AECOM plans to sell its Management Services business to Maverick Purchaser Sub LLC, a joint venture formed by investment firms American Securities and Lindsay Goldberg, under an Oct. 12 purchase deal valued at roughly $2.4 billion.

AECOM said at the time it expected the sale to close by late January.

But both parties retain the right to terminate the deal if it has not closed by Feb. 12, though the deadline could be extended to April 12 if they are still awaiting government regulatory approvals. The purchaser could pay AECOM a termination fee of $141 million if the deal falls through, according to the 8-K financial disclosure report AECOM filed on Oct. 17 with the U.S. Securities and Exchange Commission (SEC).

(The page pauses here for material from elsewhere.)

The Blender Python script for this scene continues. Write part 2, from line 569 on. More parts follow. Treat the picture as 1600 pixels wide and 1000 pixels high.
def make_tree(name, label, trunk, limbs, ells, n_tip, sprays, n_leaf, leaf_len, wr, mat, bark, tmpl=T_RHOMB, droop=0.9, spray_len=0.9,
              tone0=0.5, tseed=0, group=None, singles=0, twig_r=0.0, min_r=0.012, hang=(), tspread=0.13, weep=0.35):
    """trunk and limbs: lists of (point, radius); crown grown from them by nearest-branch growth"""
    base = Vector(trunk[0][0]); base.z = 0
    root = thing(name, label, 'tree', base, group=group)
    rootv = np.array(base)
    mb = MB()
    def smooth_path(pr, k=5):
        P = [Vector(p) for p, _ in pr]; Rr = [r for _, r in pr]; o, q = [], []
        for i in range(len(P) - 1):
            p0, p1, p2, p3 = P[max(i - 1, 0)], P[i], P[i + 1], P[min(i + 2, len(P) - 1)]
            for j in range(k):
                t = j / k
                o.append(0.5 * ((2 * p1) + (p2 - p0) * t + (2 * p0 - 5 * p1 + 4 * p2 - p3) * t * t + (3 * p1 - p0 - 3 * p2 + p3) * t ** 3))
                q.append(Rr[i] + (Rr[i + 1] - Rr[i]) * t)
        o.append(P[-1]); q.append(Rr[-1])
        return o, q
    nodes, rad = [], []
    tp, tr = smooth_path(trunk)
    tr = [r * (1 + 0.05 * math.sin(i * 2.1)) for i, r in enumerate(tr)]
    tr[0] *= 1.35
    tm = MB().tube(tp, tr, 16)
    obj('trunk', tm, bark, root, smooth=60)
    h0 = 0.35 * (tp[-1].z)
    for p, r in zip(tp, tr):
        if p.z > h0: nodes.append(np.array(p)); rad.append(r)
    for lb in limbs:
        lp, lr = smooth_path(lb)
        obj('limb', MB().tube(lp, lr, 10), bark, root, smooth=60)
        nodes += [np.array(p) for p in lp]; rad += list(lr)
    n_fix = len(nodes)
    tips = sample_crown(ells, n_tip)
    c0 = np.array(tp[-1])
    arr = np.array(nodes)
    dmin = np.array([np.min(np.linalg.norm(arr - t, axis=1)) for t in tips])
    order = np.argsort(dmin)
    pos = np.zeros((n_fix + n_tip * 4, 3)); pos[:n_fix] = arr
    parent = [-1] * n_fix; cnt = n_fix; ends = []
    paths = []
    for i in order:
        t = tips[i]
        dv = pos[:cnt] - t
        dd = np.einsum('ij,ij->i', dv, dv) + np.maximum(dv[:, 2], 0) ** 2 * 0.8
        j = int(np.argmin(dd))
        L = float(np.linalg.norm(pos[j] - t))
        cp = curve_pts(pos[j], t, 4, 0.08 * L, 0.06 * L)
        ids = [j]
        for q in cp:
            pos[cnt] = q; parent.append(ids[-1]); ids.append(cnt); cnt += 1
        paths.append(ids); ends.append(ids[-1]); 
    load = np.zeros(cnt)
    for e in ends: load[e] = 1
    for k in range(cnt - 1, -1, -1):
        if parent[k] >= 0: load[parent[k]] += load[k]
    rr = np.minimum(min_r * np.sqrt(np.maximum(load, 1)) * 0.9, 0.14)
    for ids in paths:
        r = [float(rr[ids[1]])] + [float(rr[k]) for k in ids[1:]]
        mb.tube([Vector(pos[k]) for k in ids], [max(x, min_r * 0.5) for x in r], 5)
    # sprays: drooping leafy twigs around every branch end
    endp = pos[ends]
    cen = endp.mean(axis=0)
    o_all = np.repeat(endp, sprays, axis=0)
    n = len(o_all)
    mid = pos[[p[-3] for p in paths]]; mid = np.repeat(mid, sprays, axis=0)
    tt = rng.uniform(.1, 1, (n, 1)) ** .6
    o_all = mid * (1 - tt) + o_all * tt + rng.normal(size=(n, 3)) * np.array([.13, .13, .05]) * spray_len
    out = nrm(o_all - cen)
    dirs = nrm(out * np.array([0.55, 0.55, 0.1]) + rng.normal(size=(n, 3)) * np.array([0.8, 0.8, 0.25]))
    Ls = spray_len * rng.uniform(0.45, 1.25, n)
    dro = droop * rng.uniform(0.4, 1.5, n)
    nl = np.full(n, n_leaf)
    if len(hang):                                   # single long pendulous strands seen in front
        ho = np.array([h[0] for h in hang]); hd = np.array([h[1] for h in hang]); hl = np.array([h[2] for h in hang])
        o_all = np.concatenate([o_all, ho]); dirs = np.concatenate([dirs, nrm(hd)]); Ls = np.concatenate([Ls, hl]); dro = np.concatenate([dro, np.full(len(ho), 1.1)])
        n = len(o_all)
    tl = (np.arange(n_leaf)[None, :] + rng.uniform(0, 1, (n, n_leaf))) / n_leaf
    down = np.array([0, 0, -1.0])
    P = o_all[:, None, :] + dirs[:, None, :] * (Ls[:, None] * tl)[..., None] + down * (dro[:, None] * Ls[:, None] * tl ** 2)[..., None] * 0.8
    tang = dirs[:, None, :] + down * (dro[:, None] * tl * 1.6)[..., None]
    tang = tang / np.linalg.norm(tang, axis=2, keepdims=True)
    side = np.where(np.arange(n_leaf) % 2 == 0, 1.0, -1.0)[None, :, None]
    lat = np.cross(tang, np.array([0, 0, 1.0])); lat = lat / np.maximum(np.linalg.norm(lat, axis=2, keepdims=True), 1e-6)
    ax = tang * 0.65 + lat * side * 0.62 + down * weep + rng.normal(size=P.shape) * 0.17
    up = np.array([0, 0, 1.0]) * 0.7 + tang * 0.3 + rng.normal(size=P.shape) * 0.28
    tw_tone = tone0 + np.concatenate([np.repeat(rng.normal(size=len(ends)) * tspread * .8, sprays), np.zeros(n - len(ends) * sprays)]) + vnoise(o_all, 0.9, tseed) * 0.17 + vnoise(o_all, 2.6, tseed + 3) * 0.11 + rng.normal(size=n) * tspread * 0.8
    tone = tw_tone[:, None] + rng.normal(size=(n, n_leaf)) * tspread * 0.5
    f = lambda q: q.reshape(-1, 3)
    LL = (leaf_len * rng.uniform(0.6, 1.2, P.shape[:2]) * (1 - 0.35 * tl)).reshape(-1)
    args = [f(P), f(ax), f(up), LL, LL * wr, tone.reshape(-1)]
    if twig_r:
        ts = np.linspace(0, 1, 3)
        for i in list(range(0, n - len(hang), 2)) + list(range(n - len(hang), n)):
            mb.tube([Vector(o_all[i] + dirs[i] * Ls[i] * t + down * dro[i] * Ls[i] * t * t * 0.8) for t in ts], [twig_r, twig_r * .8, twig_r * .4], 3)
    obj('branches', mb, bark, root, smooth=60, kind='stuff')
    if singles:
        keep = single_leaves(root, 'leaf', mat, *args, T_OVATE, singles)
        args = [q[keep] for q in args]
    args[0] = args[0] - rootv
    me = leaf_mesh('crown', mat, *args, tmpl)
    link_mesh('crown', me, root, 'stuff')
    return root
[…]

The deal is subject to the customary closing requirements for large corporate transactions, including the 1976 Hart-Scott-Rodino Antitrust Improvements Act, as amended — which typically requires paperwork be filed with the Federal Trade Commission and Department of Justice followed by a 30-day waiting period. The companies will also need antitrust approval in the European Union “and the absence of any judgment or law preventing or prohibiting the closing,” according to the SEC filing.

The agreement also says the buyer will stop using the AECOM name on anything from stationary to websites within six months of closing.

There is probably a lot of stationary to be changed for AECOM and its joint ventures that contract with the U.S. Department of Energy. AECOM leads a joint venture operating the Waste Isolation Pilot Plant (WIPP) near Carlsbad, N.M., and another AECOM-headed partnership is in charge of remediation at the Oak Ridge Site in Tennessee. The company leads contractors handling radioactive waste management at the Savannah River Site in South Carolina and Hanford Site in Washington state.

The Los Angeles-based engineering and construction giant announced the sale Oct. 14. The company decided to sell Management Services directly rather than following through with its June plan to spin it off via an initial public offering.